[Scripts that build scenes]
[start]

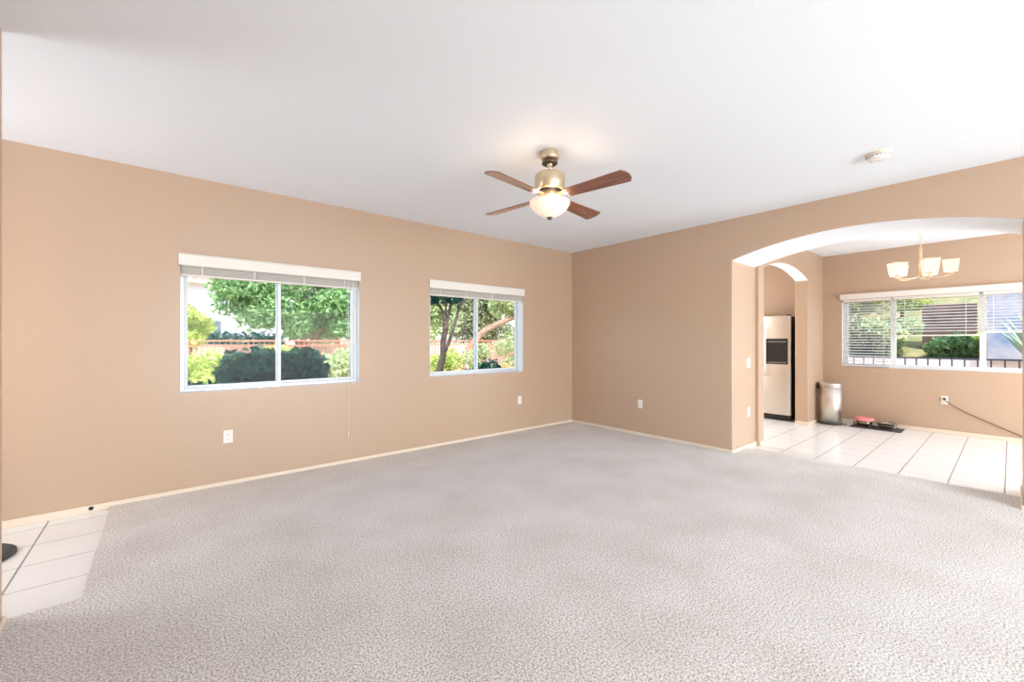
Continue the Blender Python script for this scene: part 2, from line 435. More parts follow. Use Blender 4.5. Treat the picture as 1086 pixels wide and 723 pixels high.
# ------------------------------------------------------------------ blinds
def raised_blind(w, label, y, cord_z, wand):
    x0, x1, z0, z1 = w
    r = empty('window_blind', ((x0+x1)/2, y, 2.04), label=label, cat='window blind', group='raised blinds over the two windows')
    L = (x1-x0)/2
    bm = BM()   # valance, moulded front, wrapped over the wall face
    prism(bm, [(-.030, -.05), (-.036, .035), (-.028, .052), (0, .052), (0, -.046), (-.012, -.05)], -L-.012, L+.006, 'x')
    obj('valance', bm, M['blind'], r, bevel=.002)
    bm = BM(); box(bm, -L+.006, L-.006, .008, .058, -.052, -.012); obj('headrail', bm, M['blind'], r)
    bm = BM()
    n = 11
    for i in range(n):
        z = -.058 - i*.0058
        box(bm, -L+.008, L-.008, .008, .058, z-.0030, z)
    o = obj('slat_stack', bm, M['blind'], r)
    bm = BM(); box(bm, -L+.008, L-.008, .008, .058, -.058-n*.0058-.016, -.058-n*.0058); obj('bottom_rail', bm, M['blind'], r, bevel=.003)
    for k in (-.8, -.28, .28, .8):
        bm = BM(); box(bm, k*L-.004, k*L+.004, .0045, .0065, -.125, -.05); obj('ladder_tape', bm, M['blind'], r)
    if wand:
        bm = BM(); tube(bm, [(L-.07, -.006, -.05), (L-.072, -.008, z0-2.04-.02)], .0045, 6); obj('wand', bm, M['white'], r)
    if cord_z:
        cx = 1.533-(x0+x1)/2
        for sg in (-1, 1):
            bm = BM(); tube(bm, [(cx+sg*.004, -.012, -.05), (cx+sg*.003, -.012, cord_z-2.04+.03)], .0012, 5)
            c = obj('pull_cord', bm, M['white'], r)
        bm = BM(); lathe(bm, [(.002, cord_z-2.04+.035), (.008, cord_z-2.04+.0), (.009, cord_z-2.04-.012), (0, cord_z-2.04-.014)][::-1], 10, c=(cx, -.0125)); obj('tassel', bm, M['white'], c, smooth=True)
    return r
raised_blind(W1, 'white raised blind with valance over the wide left window, long pull cord hanging below', YL, .32, True)
raised_blind(W2, 'white raised blind with valance over the window nearest the room corner', YL, None, True)

def lowered_blind(y0, y1, zb, label, tilt=14):
    r = empty('window_blind', (XF+.035, (y0+y1)/2, 2.0), label=label, cat='window blind', group='slatted blinds in the dining window')
    L = (y1-y0)/2
    bm = BM(); box(bm, -.022, .022, -L, L, -.03, .01); obj('headrail', bm, M['blind'], r)
    step = .043; z = -.045; ca, sa = math.cos(math.radians(tilt)), math.sin(math.radians(tilt))
    slats = BM()
    while 2.0+z > zb+.02:
        hwid = .0235; t = .0015
        for s in (1,):
            P = [(-hwid*ca, -hwid*sa-t), (hwid*ca, hwid*sa-t), (hwid*ca, hwid*sa+t), (-hwid*ca, -hwid*sa+t)]
            A = [slats.verts.new((p[0], -L, z+p[1])) for p in P]; B = [slats.verts.new((p[0], L, z+p[1])) for p in P]
            slats.faces.new(A); slats.faces.new(B[::-1])
            for i in range(4): slats.faces.new((A[i], B[i], B[(i+1) % 4], A[(i+1) % 4]))
        z -= step
    bmesh.ops.recalc_face_normals(slats, faces=slats.faces)
    obj('slats', slats, M['blind'], r)
    bm = BM(); box(bm, -.022, .022, -L, L, zb-2.0-.012, zb-2.0+.008); obj('bottom_rail', bm, M['blind'], r, bevel=.003)
    for k in (-.72, .72):
        for xx in (-.026, .026):
            bm = BM(); tube(bm, [(xx, k*L, -.03), (xx, k*L, zb-2.0)], .0014, 5); obj('ladder_cord', bm, M['white'], r)
    return r
lowered_blind(1.20, 1.785, .94, 'white slatted blind lowered to the sill in the left dining window section')
lowered_blind(.29, 1.165, 1.42, 'white slatted blind lowered halfway in the middle dining window section')
lowered_blind(-.40, .25, 1.46, 'white slatted blind lowered partway in the right dining window section, beside the big arch')
bm = BM(); prism(bm, [(XF-.045, 2.015), (XF-.05, 2.085), (XF-.042, 2.1), (XF, 2.1), (XF, 2.012)], W3[0]-.02, W3[1]+.02, 'y')
tag(obj('valance', bm, M['blind'], bevel=.002), 'long off-white valance board across the top of the dining window', 'valance')

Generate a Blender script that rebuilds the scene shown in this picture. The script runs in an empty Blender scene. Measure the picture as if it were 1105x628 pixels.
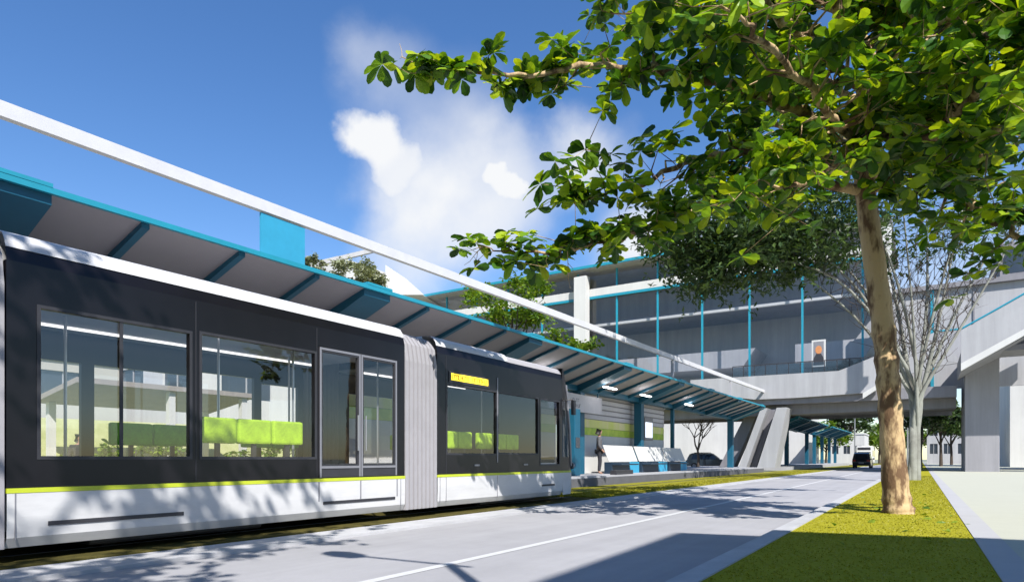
import bpy, bmesh, math, random
import numpy as np
from mathutils import Vector, Matrix

random.seed(7); rng = np.random.default_rng(11)
S = bpy.context.scene
COL = S.collection
V3 = Vector
PI = math.pi
rad = math.radians

# ------------------------------------------------------------------ camera model (measured from the photograph)
EYE = 1.07; FOC = 700.0; CX = 552.5; HY = 495.0; YAW = rad(32.6)
SA, CA = math.sin(YAW), math.cos(YAW)
def at_depth(x, y, z):
    xc = (x-CX)/FOC*z
    return V3((xc*CA - z*SA, xc*SA + z*CA, EYE + (HY-y)/FOC*z))
def at_Y(x, y, Y):
    return at_depth(x, y, Y/(CA + (x-CX)/FOC*SA))
def direction(x, y):
    return (at_depth(x, y, 1.0) - V3((0, 0, EYE))).normalized()
SUN = V3((.765, -.644, 1.0)).normalized()      # towards the sun

# ------------------------------------------------------------------ materials
def new_mat(name):
    m = bpy.data.materials.new(name); m.use_nodes = True
    nt = m.node_tree; b = nt.nodes['Principled BSDF']
    return m, nt, b
def mat(name, col, rough=.6, metal=0, var=.12, scale=3.0, bump=0., bscale=40., spec=.5, col2=None, detail=6, stretch=None, coat=0):
    m, nt, b = new_mat(name); L = nt.links
    tc = nt.nodes.new('ShaderNodeTexCoord')
    src = tc.outputs['Object']
    if stretch:
        mp = nt.nodes.new('ShaderNodeMapping'); mp.inputs['Scale'].default_value = stretch
        L.new(src, mp.inputs[0]); src = mp.outputs[0]
    n = nt.nodes.new('ShaderNodeTexNoise'); n.inputs['Scale'].default_value = scale; n.inputs['Detail'].default_value = detail
    n.inputs['Roughness'].default_value = .65
    L.new(src, n.inputs['Vector'])
    r = nt.nodes.new('ShaderNodeValToRGB')
    c = np.array(col[:3]); d = np.array(col2[:3]) if col2 else c*(1+var)
    c0 = c if col2 else c*(1-var)
    r.color_ramp.elements[0].position = .32; r.color_ramp.elements[1].position = .68
    r.color_ramp.elements[0].color = (*c0, 1); r.color_ramp.elements[1].color = (*d, 1)
    L.new(n.outputs['Fac'], r.inputs[0]); L.new(r.outputs[0], b.inputs['Base Color'])
    b.inputs['Roughness'].default_value = rough; b.inputs['Metallic'].default_value = metal
    b.inputs['Specular IOR Level'].default_value = spec
    if coat: b.inputs['Coat Weight'].default_value = coat; b.inputs['Coat Roughness'].default_value = .05
    if bump:
        n2 = nt.nodes.new('ShaderNodeTexNoise'); n2.inputs['Scale'].default_value = bscale; n2.inputs['Detail'].default_value = 8
        L.new(src, n2.inputs['Vector'])
        bp = nt.nodes.new('ShaderNodeBump'); bp.inputs['Strength'].default_value = bump; bp.inputs['Distance'].default_value = .02
        L.new(n2.outputs['Fac'], bp.inputs['Height']); L.new(bp.outputs[0], b.inputs['Normal'])
    return m
def emit(name, col, s):
    m, nt, b = new_mat(name)
    b.inputs['Base Color'].default_value = (*col, 1); b.inputs['Emission Color'].default_value = (*col, 1)
    b.inputs['Emission Strength'].default_value = s
    return m
def glass(name, tint, refl=1.0, rough=.02, base=.05):
    m, nt, b = new_mat(name); L = nt.links; nt.nodes.remove(b)
    out = nt.nodes['Material Output']
    t = nt.nodes.new('ShaderNodeBsdfTransparent'); t.inputs[0].default_value = (*tint, 1)
    g = nt.nodes.new('ShaderNodeBsdfGlossy'); g.inputs['Roughness'].default_value = rough
    f = nt.nodes.new('ShaderNodeLayerWeight'); f.inputs[0].default_value = .5       # facing: the same from both sides of the pane
    pw = nt.nodes.new('ShaderNodeMath'); pw.operation = 'POWER'; pw.inputs[1].default_value = 4.5; L.new(f.outputs['Facing'], pw.inputs[0])
    ml = nt.nodes.new('ShaderNodeMath'); ml.operation = 'MULTIPLY_ADD'; ml.inputs[1].default_value = .9*refl; ml.inputs[2].default_value = base; ml.use_clamp = True
    mx = nt.nodes.new('ShaderNodeMixShader')
    L.new(pw.outputs[0], ml.inputs[0]); L.new(ml.outputs[0], mx.inputs[0]); L.new(t.outputs[0], mx.inputs[1]); L.new(g.outputs[0], mx.inputs[2])
    L.new(mx.outputs[0], out.inputs[0])
    return m
def leafmat(name, cols, trans, tw=.4):
    m, nt, b = new_mat(name); L = nt.links; out = nt.nodes['Material Output']
    g = nt.nodes.new('ShaderNodeNewGeometry')
    r = nt.nodes.new('ShaderNodeValToRGB')
    els = r.color_ramp.elements
    els[0].color = (*cols[0], 1); els[1].color = (*cols[-1], 1)
    for i, c in enumerate(cols[1:-1]):
        e = els.new((i+1)/(len(cols)-1)); e.color = (*c, 1)
    L.new(g.outputs['Random Per Island'], r.inputs[0]); L.new(r.outputs[0], b.inputs['Base Color'])
    b.inputs['Roughness'].default_value = .45; b.inputs['Specular IOR Level'].default_value = .35
    t = nt.nodes.new('ShaderNodeBsdfTranslucent')
    mul = nt.nodes.new('ShaderNodeMix'); mul.data_type = 'RGBA'; mul.blend_type = 'MULTIPLY'; mul.inputs[0].default_value = 1
    L.new(r.outputs[0], mul.inputs[6]); mul.inputs[7].default_value = (*trans, 1)
    L.new(mul.outputs[2], t.inputs[0])
    mx = nt.nodes.new('ShaderNodeMixShader'); mx.inputs[0].default_value = tw
    L.new(b.outputs[0], mx.inputs[1]); L.new(t.outputs[0], mx.inputs[2]); L.new(mx.outputs[0], out.inputs[0])
    return m

M = {}
M['road']  = mat('concrete_road', (.365,.36,.375), .85, var=.09, scale=.55, bump=.25, bscale=60, detail=10)
M['line']  = mat('white_road_paint', (.56,.56,.56), .6, var=.06, scale=9)
M['kerb']  = mat('kerb_concrete', (.46,.46,.475), .8, var=.08, scale=2.5, bump=.2)
M['grass'] = mat('olive_lawn', (.275,.258,.015), .95, scale=1.6, col2=(.33,.305,.02), bump=.35, bscale=90, spec=.1, detail=10)
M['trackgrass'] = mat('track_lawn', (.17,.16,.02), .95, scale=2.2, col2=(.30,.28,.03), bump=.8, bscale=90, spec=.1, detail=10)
M['plaza'] = mat('pale_paving', (.46,.46,.375), .85, var=.07, scale=.5, bump=.15, detail=9)
M['pave2'] = mat('lilac_paving', (.40,.395,.40), .85, var=.05, scale=.9, bump=.15)
M['ground']= mat('dry_ground', (.22,.23,.17), .95, var=.15, scale=.08, bump=.3)
M['black'] = mat('black_gloss_panel', (.007,.0062,.0085), .3, var=.2, scale=1.5, spec=.36)
M['white'] = mat('white_skirt_paint', (.58,.58,.59), .4, var=.04, scale=1.2, stretch=(1,.35,1.6))
M['roofw'] = mat('pale_roof_paint', (.56,.56,.575), .45, var=.05, scale=2)
M['lime']  = mat('lime_stripe_paint', (.47,.54,.03), .45, var=.05)
M['seat']  = mat('lime_seat_fabric', (.36,.56,.02), .75, var=.22, scale=6, bump=.3)
M['seatdk']= mat('green_seat_fabric', (.24,.62,.05), .75, var=.2, scale=6, bump=.3)
M['bellow']= mat('grey_bellows_rubber', (.33,.32,.34), .65, var=.06)
M['frame'] = mat('pale_grey_door_frame', (.25,.25,.28), .35, metal=.3, var=.05)
M['dark']  = mat('dark_grey_metal', (.03,.03,.036), .5, var=.15)
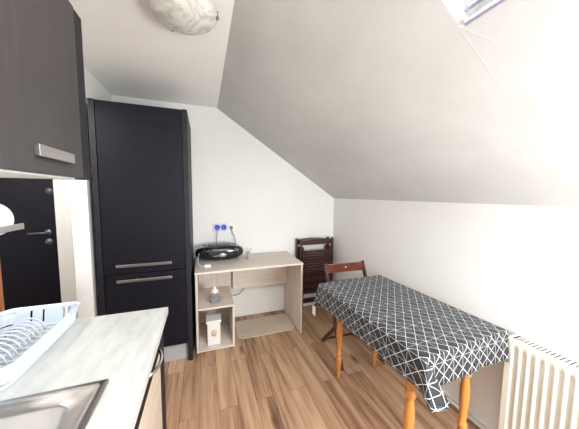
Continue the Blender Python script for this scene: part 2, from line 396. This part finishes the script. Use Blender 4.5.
# sink
sk = thing('kitchen_sink', 'stainless steel inset sink in the white worktop', 'sink', (-.51, .6, WT))
def rrect(x0, x1, y0, y1, r, n=8):
    out = []
    for cx, cy, a0 in ((x1 - r, y1 - r, 0), (x0 + r, y1 - r, PI / 2), (x0 + r, y0 + r, PI), (x1 - r, y0 + r, 1.5 * PI)):
        for k in range(n + 1): a = a0 + PI / 2 * k / n; out.append((cx + r * math.cos(a), cy + r * math.sin(a)))
    return out
t_ = bmesh.new(); rings = []
for (ins, r, z) in ((-.0, .006, .0005), (.001, .006, .006), (.018, .010, .0075), (.026, .022, .0055), (.036, .028, .0035), (.060, .045, .0025), (.066, .048, .0), (.080, .055, -.13), (.10, .05, -.155), (.17, .03, -.16)):
    rings.append([t_.verts.new((x, y, WT + z)) for x, y in rrect(-.748 + ins, -.277 - ins, .388 + ins, .825 - ins, r)])
for A, B_ in zip(rings, rings[1:]):
    for k in range(len(A)): t_.faces.new((A[k], A[(k + 1) % len(A)], B_[(k + 1) % len(A)], B_[k]))
t_.faces.new(rings[-1])
for f in t_.faces: f.smooth = True
mb = MB(); mb._in(t_); mb.build('basin', M['sinksteel'], sk)
MB().lathe([(0, .004), (.032, .004), (.036, .0)], (-.51, .6, WT - .16), 24).build('drain', M['chrome'], sk)

# dish rack
RX0, RX1, RY0, RY1 = -.780, -.537, .866, 1.284
r_ = thing('dish_rack', 'white plastic dish rack on the far end of the worktop', 'dish rack', ((RX0 + RX1) / 2, 1.07, WT))
zb, zt = WT + .002, WT + .076
def ringpts(ins, r, z, n=8): return [(x, y, z) for x, y in rrect(RX0 - ins * .2, RX1 + ins, RY0 - ins, RY1 + ins * .9, r, n)]
mb = MB(); t_ = bmesh.new()
def loft(t_, rs, close=False):
    R = [[t_.verts.new(p) for p in q] for q in rs]
    for A, B_ in zip(R, R[1:]):
        for k in range(len(A)): t_.faces.new((A[k], A[(k + 1) % len(A)], B_[(k + 1) % len(A)], B_[k]))
    if close: t_.faces.new(R[0][::-1])
    return R
loft(t_, [ringpts(0, .035, zb), ringpts(.001, .035, zb + .010), ringpts(-.002, .035, zb + .010), ringpts(-.003, .035, zb + .003), ringpts(-.022, .03, zb + .003), ringpts(-.022, .03, zb), ringpts(0, .035, zb)])
for f in t_.faces: f.smooth = False
mb._in(t_)
# upper band and rim
t_ = bmesh.new()
loft(t_, [ringpts(.010, .037, zb + .060), ringpts(.013, .038, zt), ringpts(.020, .042, zt + .002), ringpts(.020, .042, zt - .002), ringpts(.015, .04, zt - .003), ringpts(.012, .037, zb + .060), ringpts(.010, .037, zb + .060)])
for f in t_.faces: f.smooth = False
mb._in(t_)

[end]

[DIRECTIVE]
Without any pictures, set down the lines from the one holding "Generate a Blender" through the one holding "rad = math.radians".

[TASK RESULT]
Generate a Blender script that rebuilds the scene shown in this picture. The script runs in an empty Blender scene. Measure the picture as if it were 1105x628 pixels.
import bpy, bmesh, math, random
import numpy as np
from mathutils import Vector, Matrix

random.seed(7); rng = np.random.default_rng(11)
S = bpy.context.scene
COL = S.collection
V3 = Vector
PI = math.pi
rad = math.radians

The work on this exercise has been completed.